Pour autant, le rapport souligne le rôle essentiel de la direction du Travail et sa contribution dans le dénouement de certains conflits. À l’instar de celui dans la sûreté aérienne en août dernier. Une grève menée par A Ti’a I Mua. « Il était évident pour moi qu’il fallait qu’il y ait une tierce personne pour rétablir un peu ce lien de confiance et remettre les négociations sur les rails » admet Avaiki Teuiau, secrétaire générale de A Tia i Miua.
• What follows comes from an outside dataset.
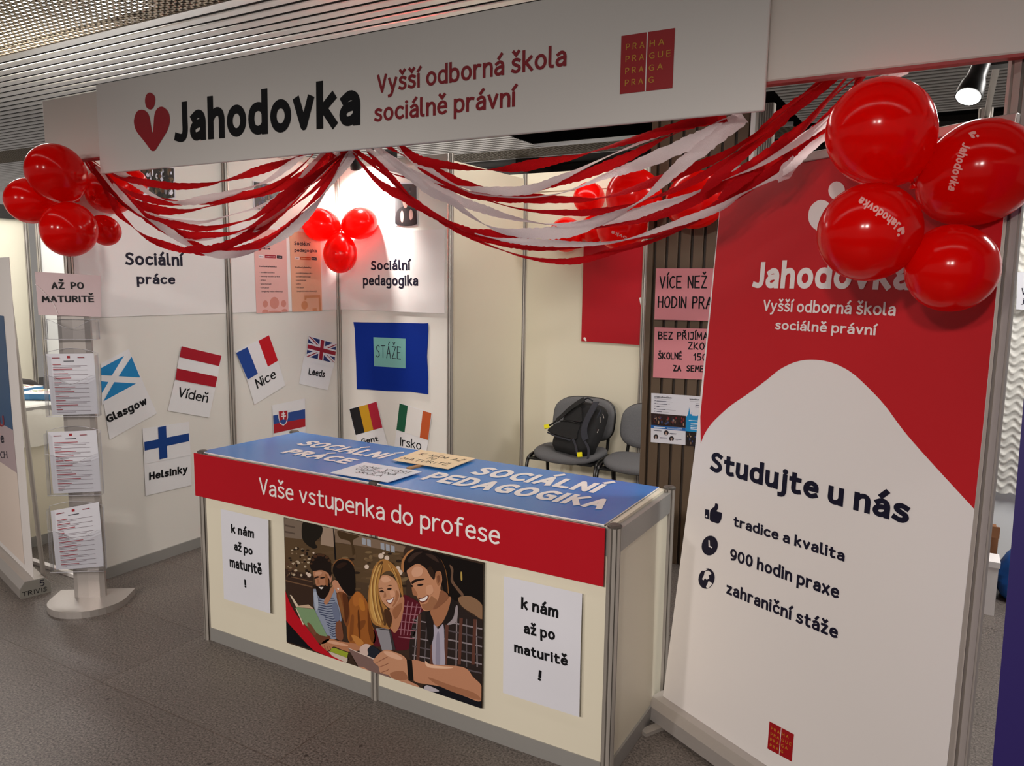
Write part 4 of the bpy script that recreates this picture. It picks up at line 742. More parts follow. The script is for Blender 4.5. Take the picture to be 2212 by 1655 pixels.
# paper notices on the counter front
def knam(q, lines, label):
    Q = FN.uvs(q); o = thing('paper_notice', FN.pt(*Q[3]), label, 'notice'); hf = lambda x, y: 0.002+0.010*math.sin(x*PI*0.9)*math.sin(y*PI)**2*x+0.003*x*y
    MB().bent(FN, Q, hf, M_paper, 16, 16).build('sheet', o)
    xa_, xb_, yt_, yb_ = Q[0][0], Q[1][0], max(Q[0][1], Q[1][1]), min(Q[2][1], Q[3][1])
    hs_ = lambda a, b: hf(min(max((a-xa_)/(xb_-xa_), 0), 1), min(max((yt_-b)/(yt_-yb_), 0), 1))
    for s, p0, p1, ph in lines: MB().tpx(FN, s, p0, p1, ph, M_ink, 0.026, 0.0016, 0, hs_).build('lettering', o)
zk = lambda *p: [(400+x*600/2207, 1050+y*600/2207) for x, y in p]
knam(zk((285, 180), (665, 268), (685, 1010), (312, 895)), [('k nám', *zk((372, 370), (556, 412), (372, 302))), ('až po', *zk((398, 505), (550, 546), (398, 440))), ('maturitě', *zk((362, 640), (624, 702), (362, 560))), ('!', *zk((482, 802), (496, 806), (484, 738)))], 'white paper reading k nám až po maturitě at the counter front’s left end')
zk2 = lambda *p: [(900+x*600/1641, 1050+y*600/1641) for x, y in p]
knam(zk2((518, 532), (980, 635), (965, 1362), (512, 1220)), [('k nám', *zk2((620, 722), (842, 778), (622, 655))), ('až po', *zk2((638, 866), (826, 906), (640, 803))), ('maturitě', *zk2((580, 978), (900, 1058), (580, 918))), ('!', *zk2((722, 1143), (740, 1150), (726, 1080)))], 'white paper reading k nám až po maturitě at the counter front’s right end')
# blue boards on the top
Q = FT.uvs([(433, 975), (645, 933), (1424, 1052), (1305, 1133)])
o = thing('top_board', FT.pt(2.05, -1.8, -0.005), 'glossy blue board lettered SOCIÁLNÍ PRÁCE and SOCIÁLNÍ PEDAGOGIKA lying on the counter', 'board')
xl = (Q[0][0]+Q[1][0])/2
MB().prism(FT, [Q[0], Q[1], Q[2], Q[3]], -0.005, 0.0, M_blue, M_board).build('board', o)
zt = Z(640, 920, 400/2212)
t = MB()
def topt(s, p0, p1, ptop):
    a, b, c = FT.uv(*p0), FT.uv(*p1), FT.uv(*ptop); e = (Vector(b)-Vector(a)).normalized(); f = Vector((-e.y, e.x)); d = Vector(c)-Vector(a)
    MB().text(FT, s, a, b, abs(d.dot(f)), M_white_ink, 0.03, 0.0014).build('lettering', o)
topt('SOCIÁLNÍ', (637, 961), (820, 992), (655, 949)); topt('PRÁCE', (604, 979), (745, 1003), (622, 968))
topt('SOCIÁLNÍ', (1012, 1024), (1283, 1066), (1036, 1007)); topt('PEDAGOGIKA', (905, 1036), (1297, 1102), (930, 1018))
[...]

Mais le rapport pointe aussi du doigt la fréquence des conflits « au niveau du Pays, des entreprises ou des établissements ». Selon A Ti I Mua, beaucoup de grèves auraient pu être évitées si le dialogue social était mieux structuré. « J’ai pris mes fonctions en tant que secrétaire générale en 2022 et j’ai mené déjà trois grèves. Mais ce n’est jamais de gaieté de cœur, c’est parce que le dialogue a été rompu tout simplement et qu’on n’avait pas d’autre levier pour se faire entendre » ajoute Avaiki Teuiau, persuadée que l’écart croissant entre les salaires et le coût de la vie ne peut qu’annoncer de nouvelles mobilisations. « Les salariés sont en demande, parce qu’ils souhaiteraient voir leur pouvoir d’achat et leurs conditions de travail s’améliorer ».

Contacté par la rédaction, le ministère du Travail n’a pas souhaité s’exprimer.